Ecuador: mons. Cob (Puyo) al Sir su principio di accordo tra Governo e indigeni, “importante per popolazione dell’Amazzonia. Chiesa sarà garante nei tavoli tecnici”

(Foto Siciliani-Gennari/SIR)

“Un accordo molto importante per regolamentare e limitare lo sfruttamento petrolifero e minerario dei territori amazzonici dell’Ecuador. Penso che possa essere di esempio anche per altri Paesi”. Ad affermarlo al Sir è mons. Rafael Cob, vescovo del vicariato apostolico di Puyo e vicepresidente della Repam, la Rete ecclesiale panamazzonica.
Dopo giorni di grande tensione, non solo nella capitale Quito, ma anche nelle zone periferiche, il principio di accordo raggiunto giovedì scorso tra il Governo dell’Ecuador e le organizzazioni sociali, primo tra tutti il Conaie, il coordinamento che rappresenta le popolazioni indigene, con la mediazione della Chiesa, ha fatto tirare a molti un sospiro di sollievo. L’attenzione si è soffermata sulla diminuzione del prezzo della benzina, ma gli accordi sulle politiche estrattive e minerarie sono di grande importanza: “Il divieto di avviare attività petrolifere ulteriori, con l’abrogazione del Decreto 95, ci lascia più tranquilli, così pure la volontà di escludere aree protette e territori ancestrali da attività minerarie. Si tratta di territori che vanno rispettati, così come quelli di valenza archeologica, con tracce delle antiche popolazioni precolombiane. Ancora, fondamentale che non ci siano attività nei pressi delle risorse idriche. Lo sappiamo bene qui a Puyo, dove abbiamo un giacimento nelle vicinanze delle fonti che danno l’acqua a tutta la popolazione. Infine, è stato ribadito il diritto alla consulta previa per le popolazioni interessate da progetti minerari”.

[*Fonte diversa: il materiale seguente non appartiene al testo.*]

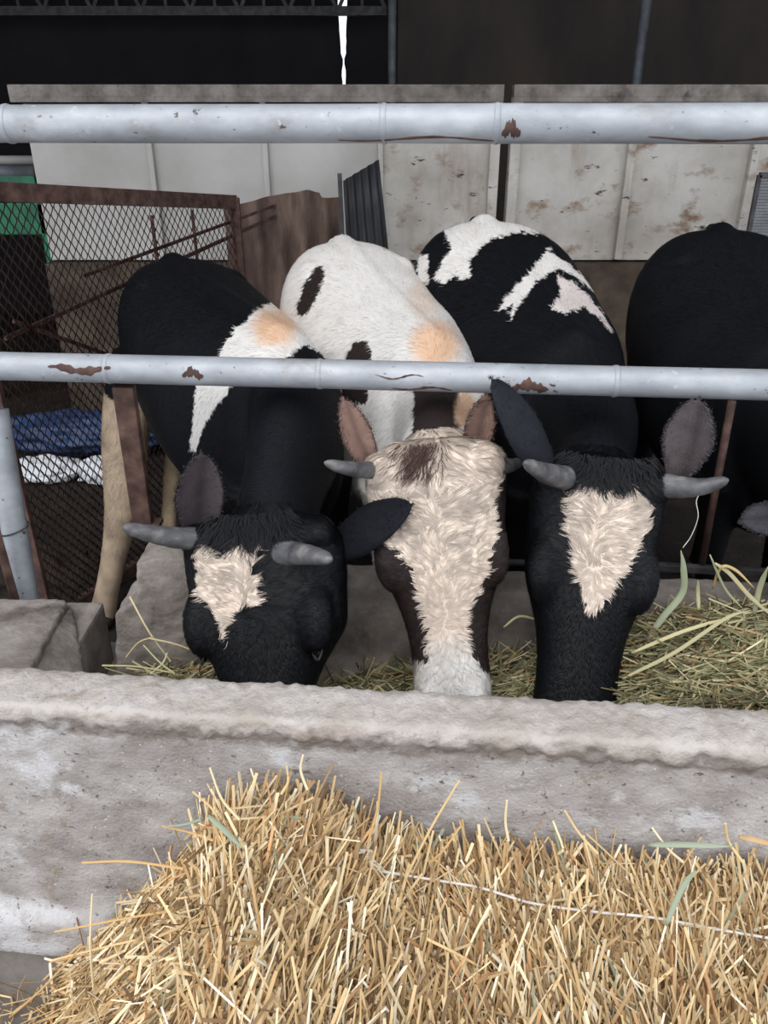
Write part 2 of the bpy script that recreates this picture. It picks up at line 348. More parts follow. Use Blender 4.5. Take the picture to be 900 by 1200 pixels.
# ------------------------------------------------------------------ concrete trough
def profile_wall(name, prof, x0, x1, nx, org, m, parent, rough, seed, extra=None):
    """prof: list of (off, z); swept along the rail direction and eroded with noise"""
    prof = np.array(prof, float); seg = np.linalg.norm(np.diff(prof, axis=0), axis=1); s = np.concatenate([[0], np.cumsum(seg)])
    k = int(s[-1]/.007); t = np.linspace(0, s[-1], k); off = np.interp(t, s, prof[:, 0]); z = np.interp(t, s, prof[:, 1])
    for _ in range(3): off[1:-1] = (off[:-2]+off[1:-1]*2+off[2:])/4; z[1:-1] = (z[:-2]+2*z[1:-1]+z[2:])/4
    xs = np.linspace(x0, x1, nx)
    P = (np.array(org)[None, None] + xs[:, None, None]*UR + off[None, :, None]*NR + z[None, :, None]*np.array([0, 0, 1.0]))
    nn = np.stack([-np.gradient(z), np.gradient(off)], 1); nn = unit(nn); Nn = nn[:, 0, None]*NR + nn[:, 1, None]*np.array([0, 0, 1.0])
    P = P.reshape(-1, 3); Nn = np.broadcast_to(Nn[None], (nx, k, 3)).reshape(-1, 3)
    Z = np.broadcast_to(z[None], (nx, k)).ravel(); XX = np.broadcast_to(xs[:, None], (nx, k)).ravel()
    P = P + Nn*rough(P, Z, XX)[:, None]
    if extra is not None: P = extra(P, Z, XX)
    i = (np.arange(nx-1)[:, None]*k + np.arange(k-1)[None]).ravel()
    F = np.stack([i, i+k, i+k+1, i+1], 1)
    me = npmesh(name, P, F); return link(name, me, m, parent)
tg = thing('feed_trough', (0, 1.3, 0), 'long rough grey concrete feed trough across the front of the stall', 'trough')
HW = .68; yb = WZ(450, 803, HW)[1]
worg = (0, yb-.11, 0)
def wrough(P, Z, XX):
    lip = np.exp(-((Z-.637)/.022)**2); top = Z > .66
    a = .0022 + .006*lip + .0035*top
    return a*fbm(P, 24, 11, 3) + (.0010+.004*lip+.0022*top)*fbm(P, 70, 41, 2) + .002*fbm(P, 6, 12, 3) + .0025*top*vnoise(P, 90, 5) + .006*lip*np.abs(fbm(P, 30, 15, 3)) - .006*lip*np.clip(vnoise(P, 60, 3)*2-.3, 0, 1)
profile_wall('front_wall', [(-.02, -.02), (-.018, .09), (.012, .12), (.012, .3), (.012, .58), (.008, .622), (.0, .636), (-.002, HW-.014), (.0, HW), (.09, HW), (.115, HW-.012), (.12, .55), (.16, .25), (.22, .18)],
             -1.3, 1.3, 640, worg, M['concrete'], tg, wrough, 1)
profile_wall('trough_floor', [(.15, .2), (.3, .19), (.8, .22)], -1.9, 1.9, 120, worg, M['curb'], tg, lambda P, Z, X_: .006*fbm(P, 9, 4), 2)
hc = W(500, 688, 1.80)[2]
corg = (0, 1.80, 0)
profile_wall('curb', [(-.12, .18), (-.03, .25), (-.005, hc-.05), (.01, hc-.005), (.05, hc), (.12, hc), (.14, hc-.03), (.15, FLOOR-.05)],
             -.62, 1.9, 420, corg, M['curb'], tg, lambda P, Z, X_: .006*fbm(P, 12, 21)+.002*fbm(P, 50, 22), 3)

# broken block standing on the left of the curb
def rough_block(name, poly, y, th, m, label, cat, seed, parent=None, amp=.007):
    """poly outline in (px,py) at depth y, extruded back by th, remeshed and eroded"""
    V = [W(px, py, y) for px, py in poly]; n = len(V); V2 = [v+np.array([0, th, -.0]) for v in V]
    mb = MB().add(V+V2, [tuple(range(n-1, -1, -1)), tuple(range(n, 2*n))]+[(i, (i+1) % n, n+(i+1) % n, n+i) for i in range(n)])
    return erode(name, mb.mesh(name), m, label, cat, seed, parent, amp)
def erode(name, me, m, label, cat, seed, parent=None, amp=.007, vox=.008):
    o = bpy.data.objects.new('tmp', me); COL.objects.link(o)
    r = o.modifiers.new('r', 'REMESH'); r.mode = 'VOXEL'; r.voxel_size = vox
    s = o.modifiers.new('s', 'SMOOTH'); s.iterations = 3
    dg = bpy.context.evaluated_depsgraph_get(); me2 = bpy.data.meshes.new_from_object(o.evaluated_get(dg)); bpy.data.objects.remove(o)
    n = len(me2.vertices); P = np.empty(n*3, np.float32); me2.vertices.foreach_get('co', P); P = P.reshape(-1, 3).astype(float)
    Nn = np.empty(n*3, np.float32); me2.vertices.foreach_get('normal', Nn); Nn = Nn.reshape(-1, 3)
    P = P + Nn*(amp*fbm(P, 16, seed)+amp*.4*fbm(P, 60, seed+3))[:, None]
    me2.vertices.foreach_set('co', P.astype(np.float32).ravel()); me2.update()
    me2.polygons.foreach_set('use_smooth', np.ones(len(me2.polygons), bool))
    return link(name, me2, m, parent, label=label, cat=cat)
rough_block('concrete_block', [(135, 720), (158, 704), (160, 690), (158, 662), (180, 655), (225, 656), (236, 700), (240, 800), (240, 850), (140, 850), (134, 760)],
            1.66, .16, M['curb'], 'broken upright concrete block with a notched left edge beside the left cow\'s head', 'block', 5)
# slabs lying at the far left
sl = thing('concrete_slab', W(30, 740, 1.62), 'pair of weathered concrete slabs leaning together at the left end of the trough', 'slab')
def quadslab(pts, th, nm, seed):
    V = [np.array(p) for p in pts]; nrm = unit(np.cross(V[1]-V[0], V[3]-V[0])); nrm = nrm if nrm[2] > 0 else -nrm
    V2 = [v-nrm*th for v in V]
    mb = MB().add(V+V2, [(0,1,2,3), (7,6,5,4), (0,4,5,1), (1,5,6,2), (2,6,7,3), (3,7,4,0)])
    erode(nm, mb.mesh(nm), M['curb'], None, None, seed, sl, .005)
zs_ = .50
A_ = W(-90, 699, 1.78); B_ = W(80, 702, 1.76)
quadslab([W(-100, 786, 1.40), W(36, 783, 1.42), B_, A_], .07, 'top_slab', 31)
quadslab([W(36, 786, 1.44), W(102, 800, 1.5), W(86, 704, 1.78), W(68, 716, 1.78)], .06, 'leaning_slab', 32)
link('support', MB().box(((W(20, 740, 1.62))+[-.15, .1, -.24]), (.3, .1, .2)).mesh('s', bevel=.01), M['curb'], sl)

# leaning pipe and rusty bar at left
lp = thing('leaning_pipe', W(30, 690, 1.95), 'short grey pipe leaning in front of the rusty mesh at the left edge', 'pipe')
a, b = W(-6, 480, 2.05), W(30, 700, 1.93)
link('pipe', MB().tube([a+(b-a)*k/10 for k in range(14)], .036, 24).mesh('pipe', True), M['galv'], lp)
c = a+(b-a)*.62; mb = MB()
mb.tube([c+.041*np.array([math.cos(t), math.sin(t), .25*math.cos(t)]) for t in np.linspace(0, 6.28, 24)], .0022, 6); link('wire', mb.mesh('w', True), M['darksteel'], lp)
link('steel_bar', MB().bar(W(-14, 590, 1.90), W(24, 725, 1.86), .022, .018).mesh('bar', bevel=.002), M['rust'], label='thin rusty bar leaning beside the short grey pipe at the left edge', cat='bar')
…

Il timore, è che ancora una volta tutto resti sulla carta, di fronte agli interessi delle multinazionali. “In realtà – aggiunge con ottimismo mons. Cob – la mediazione della Chiesa è stata molto importante e il suo ruolo sarà quello di garantire e verificare che il contenuto degli accordi venga realizzato dal Governo entro novanta giorni. I tavoli tecnici di dialogo, con il contributo della Conferenza episcopale, dell’Università Cattolica e Politecnica salesiana, e dello stesso Consiglio episcopale latinoamericano sono già iniziati”.
La valutazione complessiva del vescovo, su quanto accaduto, è positiva, pur dentro alla durezza di una protesta che ha paralizzato il Paese e causato morti (pare otto) e feriti: “Il giudizio finale è positivo, su di esso pesa certamente l’importanza della mediazione da parte della Chiesa, nel momento in cui la situazione rischiava di precipitare. Ma la protesta degli indigeni aveva delle motivazioni, non si poteva andare avanti così. Il popolo indigeno ha reclamato dei diritti che erano stati dimenticati dal Governo, l’Amazzonia in questi anni è stata dimenticata. Importante l’attivazione di tavoli di dialogo, non solo a Quito, ma anche a livello territoriale, Possiamo dire che oggi celebriamo la vittoria di chi cerca la pace, difende la giustizia e lavora per l’unità”.